In fact, he asks the jury pool for permission to tell them the number, asking if they want to hear it now or at the end of the case, explaining that he’s hesitant to tell them now because it might shock them.

In his experience, they always want the number sooner rather than later.

But some plaintiffs’ lawyers don’t follow the early approach.

Bettinger does not believe in talking about money too soon, before he’s established credibility with leery jurors.

“All it does is light up all those receptors and just confirms what the jurors were already thinking – that the plaintiff’s lawyer is there to trick them and persuade them to give them a big verdict for a frivolous case,” said Bettinger, a partner with Shapiro Betting Chase in Albuquerque, N.M.

In the nursing home case, he did not give the jury a dollar figure until his closing argument. Even then, he offered a range, rather than a single figure.

“It’s crazy to ever say to a jury, ‘We’re just going to leave this up to you.’ Giving a range provides some guidance while at the same time acknowledging their power,” he said.

In general, say plaintiffs’ lawyers, today’s juries do not respond to formulas, such as per diem requests or comparing a life to a Renoir painting.

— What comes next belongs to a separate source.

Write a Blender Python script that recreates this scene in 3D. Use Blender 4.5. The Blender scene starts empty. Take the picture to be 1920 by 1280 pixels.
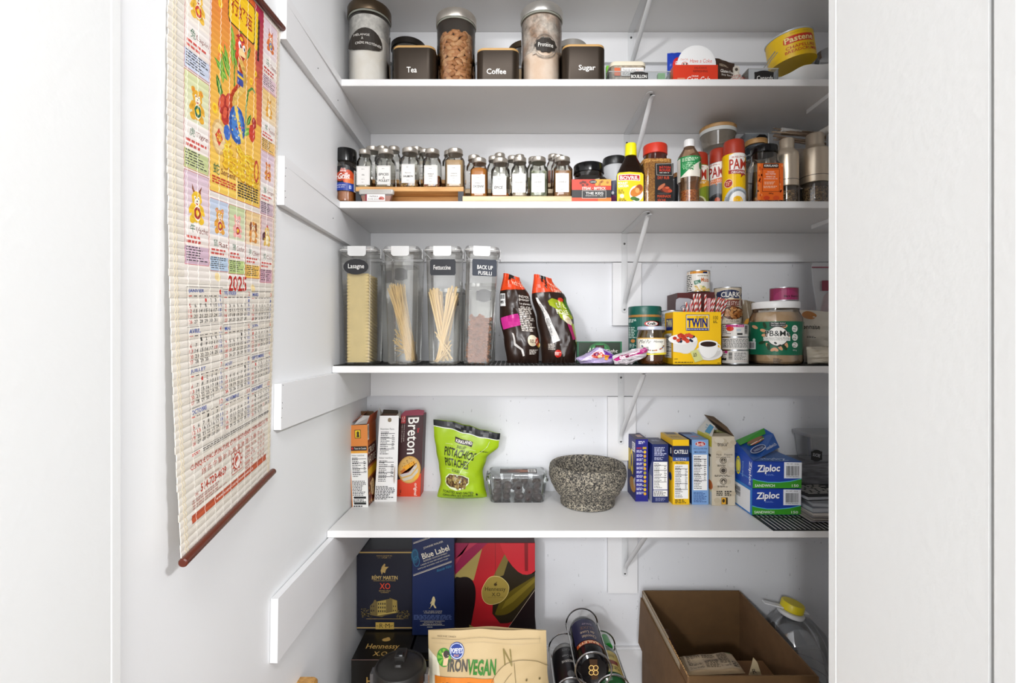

Instead, some lawyers tell juries they are asking for a “fair trade value” for their client’s injury.

“Especially in today’s political and economic environment with free market type thinkers, they can really attach to the concept of what is a fair trade,” said Girards.

Foreman tells juries it’s about value, not money.

“I don’t use words like give, gift, award, because it was my client’s health that belonged to him. Money is a symbol. I want my client’s health back, but since he can’t have it, (a jury) can give a symbol for the value. … I’m not asking for money, I’m asking for the value of what the defendant took away,” said Foreman.